Telling people that they design applications in a wrong way and need to change their habits is a good approach to alienate them against the language.
August 20, 2014
On 8/20/14, 7:49 AM, ketmar via Digitalmars-d-announce wrote:
> On Wed, 20 Aug 2014 14:33:52 +0000
> Kagamin via Digitalmars-d-announce
> <digitalmars-d-announce@puremagic.com> wrote:
>
>> Do we need a hierarchy of internals, is the problem this big? Why
>> mybiglib.wisdom is not good?
> ah, why we need such things as subdirectories at all? CP/M was fine
> without concept of subdirectories!

No need to demean the question. It is valid. -- Andrei

August 20, 2014
On Wednesday, 20 August 2014 at 17:19:58 UTC, Andrei Alexandrescu wrote:
> On 8/20/14, 7:49 AM, ketmar via Digitalmars-d-announce wrote:
>> On Wed, 20 Aug 2014 14:33:52 +0000
>> Kagamin via Digitalmars-d-announce
>> <digitalmars-d-announce@puremagic.com> wrote:
>>
>>> Do we need a hierarchy of internals, is the problem this big? Why
>>> mybiglib.wisdom is not good?
>> ah, why we need such things as subdirectories at all? CP/M was fine
>> without concept of subdirectories!
>
> No need to demean the question. It is valid. -- Andrei

Originally flat Phobos hierarchy was considered "good enough". Now we can see that such approach doesn't scale well - features are often missed because of non-intuitive module placement, compile times suffer because of many cross-module dependencies (flat hierarchy encourages big modules).

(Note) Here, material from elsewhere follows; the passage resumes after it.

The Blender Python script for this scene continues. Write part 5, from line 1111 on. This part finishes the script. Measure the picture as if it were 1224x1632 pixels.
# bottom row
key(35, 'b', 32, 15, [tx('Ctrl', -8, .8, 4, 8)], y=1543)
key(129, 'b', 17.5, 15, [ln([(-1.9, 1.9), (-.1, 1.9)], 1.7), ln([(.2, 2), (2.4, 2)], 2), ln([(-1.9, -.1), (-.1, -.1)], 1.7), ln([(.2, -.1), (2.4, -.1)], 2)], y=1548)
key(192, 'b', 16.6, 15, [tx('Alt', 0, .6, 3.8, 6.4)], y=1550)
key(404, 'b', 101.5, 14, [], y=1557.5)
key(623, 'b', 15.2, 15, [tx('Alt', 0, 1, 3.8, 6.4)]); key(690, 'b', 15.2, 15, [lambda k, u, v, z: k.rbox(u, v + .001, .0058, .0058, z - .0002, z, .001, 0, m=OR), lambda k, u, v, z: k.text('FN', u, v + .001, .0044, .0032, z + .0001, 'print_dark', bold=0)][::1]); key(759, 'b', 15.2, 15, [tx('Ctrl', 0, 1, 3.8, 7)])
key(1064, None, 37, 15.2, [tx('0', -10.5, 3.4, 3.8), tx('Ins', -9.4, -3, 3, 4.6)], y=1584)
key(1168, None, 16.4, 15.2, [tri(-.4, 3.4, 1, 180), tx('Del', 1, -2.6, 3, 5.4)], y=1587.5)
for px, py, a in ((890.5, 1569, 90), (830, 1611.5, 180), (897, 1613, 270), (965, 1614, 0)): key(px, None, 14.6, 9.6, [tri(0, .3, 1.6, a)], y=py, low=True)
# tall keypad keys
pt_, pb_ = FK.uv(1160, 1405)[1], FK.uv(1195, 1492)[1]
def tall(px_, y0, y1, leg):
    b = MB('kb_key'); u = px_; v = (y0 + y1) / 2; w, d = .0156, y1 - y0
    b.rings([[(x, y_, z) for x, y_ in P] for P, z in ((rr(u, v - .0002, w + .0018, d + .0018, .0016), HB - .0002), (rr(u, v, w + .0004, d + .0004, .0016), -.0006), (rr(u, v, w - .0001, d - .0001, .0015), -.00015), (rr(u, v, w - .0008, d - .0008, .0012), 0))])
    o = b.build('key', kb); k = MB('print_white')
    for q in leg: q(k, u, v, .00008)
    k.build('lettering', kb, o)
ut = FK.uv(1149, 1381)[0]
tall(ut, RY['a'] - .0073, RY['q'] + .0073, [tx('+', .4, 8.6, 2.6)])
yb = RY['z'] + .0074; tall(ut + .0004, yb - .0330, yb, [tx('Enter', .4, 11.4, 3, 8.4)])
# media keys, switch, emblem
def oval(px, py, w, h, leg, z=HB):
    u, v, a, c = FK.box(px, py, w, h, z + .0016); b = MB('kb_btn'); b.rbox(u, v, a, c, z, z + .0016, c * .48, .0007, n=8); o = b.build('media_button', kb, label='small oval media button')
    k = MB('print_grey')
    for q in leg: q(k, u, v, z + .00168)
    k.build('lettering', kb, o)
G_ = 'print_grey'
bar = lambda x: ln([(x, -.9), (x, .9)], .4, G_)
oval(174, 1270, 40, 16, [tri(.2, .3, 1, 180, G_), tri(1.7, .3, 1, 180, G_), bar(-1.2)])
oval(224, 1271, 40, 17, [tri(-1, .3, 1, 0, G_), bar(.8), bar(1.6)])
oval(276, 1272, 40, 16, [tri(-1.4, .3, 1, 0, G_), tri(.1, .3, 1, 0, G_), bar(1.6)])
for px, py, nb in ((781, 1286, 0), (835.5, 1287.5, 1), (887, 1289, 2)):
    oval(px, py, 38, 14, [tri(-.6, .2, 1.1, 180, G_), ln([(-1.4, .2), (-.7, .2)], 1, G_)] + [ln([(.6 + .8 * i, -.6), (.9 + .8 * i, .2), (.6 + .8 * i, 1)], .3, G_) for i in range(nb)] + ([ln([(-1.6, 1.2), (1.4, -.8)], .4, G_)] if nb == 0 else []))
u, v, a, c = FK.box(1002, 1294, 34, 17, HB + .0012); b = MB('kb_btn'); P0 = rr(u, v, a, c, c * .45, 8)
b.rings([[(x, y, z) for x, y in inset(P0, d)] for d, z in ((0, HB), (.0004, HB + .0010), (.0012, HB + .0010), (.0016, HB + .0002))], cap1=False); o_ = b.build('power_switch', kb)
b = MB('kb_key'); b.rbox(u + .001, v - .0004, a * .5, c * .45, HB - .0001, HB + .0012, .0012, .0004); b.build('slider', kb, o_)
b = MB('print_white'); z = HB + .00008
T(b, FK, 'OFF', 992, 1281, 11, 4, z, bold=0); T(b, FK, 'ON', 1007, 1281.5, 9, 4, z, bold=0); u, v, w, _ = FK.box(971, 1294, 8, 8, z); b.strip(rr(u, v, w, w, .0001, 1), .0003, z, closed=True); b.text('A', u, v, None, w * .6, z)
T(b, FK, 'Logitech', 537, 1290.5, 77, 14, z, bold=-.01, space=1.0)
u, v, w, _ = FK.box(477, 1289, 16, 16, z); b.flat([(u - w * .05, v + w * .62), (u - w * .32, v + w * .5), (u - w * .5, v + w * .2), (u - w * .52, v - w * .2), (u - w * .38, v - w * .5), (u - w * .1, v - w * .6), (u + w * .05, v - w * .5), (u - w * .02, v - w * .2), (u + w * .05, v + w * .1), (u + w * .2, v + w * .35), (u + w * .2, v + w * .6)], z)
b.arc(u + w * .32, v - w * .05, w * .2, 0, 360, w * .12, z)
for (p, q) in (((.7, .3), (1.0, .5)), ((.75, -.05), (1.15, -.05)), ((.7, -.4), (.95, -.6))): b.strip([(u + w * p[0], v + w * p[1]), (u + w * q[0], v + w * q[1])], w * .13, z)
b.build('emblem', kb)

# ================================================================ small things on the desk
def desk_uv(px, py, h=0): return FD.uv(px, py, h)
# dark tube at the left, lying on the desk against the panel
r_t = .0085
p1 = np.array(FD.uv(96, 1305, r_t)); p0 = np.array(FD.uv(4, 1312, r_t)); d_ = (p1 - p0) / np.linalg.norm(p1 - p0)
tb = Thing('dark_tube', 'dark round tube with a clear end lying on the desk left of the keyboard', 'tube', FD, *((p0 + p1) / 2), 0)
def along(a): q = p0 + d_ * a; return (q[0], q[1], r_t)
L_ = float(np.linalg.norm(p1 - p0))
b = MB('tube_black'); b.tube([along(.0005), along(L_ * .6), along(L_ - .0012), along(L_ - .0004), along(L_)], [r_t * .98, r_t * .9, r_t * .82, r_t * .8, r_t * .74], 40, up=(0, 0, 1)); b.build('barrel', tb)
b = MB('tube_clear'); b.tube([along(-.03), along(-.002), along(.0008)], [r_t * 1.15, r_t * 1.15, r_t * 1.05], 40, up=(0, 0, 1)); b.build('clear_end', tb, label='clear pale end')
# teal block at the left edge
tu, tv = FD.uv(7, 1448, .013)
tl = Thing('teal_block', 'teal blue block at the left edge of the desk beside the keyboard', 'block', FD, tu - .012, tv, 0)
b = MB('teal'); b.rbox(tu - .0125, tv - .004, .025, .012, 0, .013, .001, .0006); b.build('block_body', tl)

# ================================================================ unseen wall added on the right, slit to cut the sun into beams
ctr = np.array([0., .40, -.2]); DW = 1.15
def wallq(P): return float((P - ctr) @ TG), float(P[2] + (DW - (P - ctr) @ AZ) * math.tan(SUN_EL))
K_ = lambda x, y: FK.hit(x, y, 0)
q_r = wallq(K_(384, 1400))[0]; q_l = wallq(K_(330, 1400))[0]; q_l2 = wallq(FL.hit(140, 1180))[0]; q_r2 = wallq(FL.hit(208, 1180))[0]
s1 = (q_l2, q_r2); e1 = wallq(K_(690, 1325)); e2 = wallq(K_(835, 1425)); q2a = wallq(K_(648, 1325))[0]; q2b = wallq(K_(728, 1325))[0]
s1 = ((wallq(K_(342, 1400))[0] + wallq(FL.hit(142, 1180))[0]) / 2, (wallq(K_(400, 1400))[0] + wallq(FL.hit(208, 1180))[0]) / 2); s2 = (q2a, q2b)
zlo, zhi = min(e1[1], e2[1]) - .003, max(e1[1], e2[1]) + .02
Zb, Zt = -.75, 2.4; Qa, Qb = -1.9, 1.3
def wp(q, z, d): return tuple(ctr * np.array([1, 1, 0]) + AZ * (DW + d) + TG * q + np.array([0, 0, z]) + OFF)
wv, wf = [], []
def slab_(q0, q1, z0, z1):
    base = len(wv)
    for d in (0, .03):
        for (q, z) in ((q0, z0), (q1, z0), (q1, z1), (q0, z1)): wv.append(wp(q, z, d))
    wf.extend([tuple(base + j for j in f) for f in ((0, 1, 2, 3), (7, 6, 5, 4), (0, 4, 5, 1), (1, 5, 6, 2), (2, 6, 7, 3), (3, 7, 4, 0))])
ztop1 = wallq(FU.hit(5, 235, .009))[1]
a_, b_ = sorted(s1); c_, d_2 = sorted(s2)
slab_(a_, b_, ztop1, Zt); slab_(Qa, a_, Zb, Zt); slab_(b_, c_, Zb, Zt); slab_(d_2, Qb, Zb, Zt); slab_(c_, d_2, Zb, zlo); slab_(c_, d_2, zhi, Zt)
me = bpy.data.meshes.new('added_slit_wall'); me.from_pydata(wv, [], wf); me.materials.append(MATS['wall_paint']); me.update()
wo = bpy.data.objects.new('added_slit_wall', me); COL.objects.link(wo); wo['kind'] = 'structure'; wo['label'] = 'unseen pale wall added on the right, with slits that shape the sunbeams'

Is there any reason to think that same logic applied to sub-packages will scale any better as Phobos size grows? I doubt so. In fact I feel it is already beyond the size where it is convenient and only reason why even smaller deeply nested modules are not an option is exactly because it is too hard to keep both existing protection attribute relation and provide easy to navigate hierarchy at the same time.

The fact that some of people who have actually tried to use package.d support this language change is pretty good anecdotal evidence that there is a problem to be solved.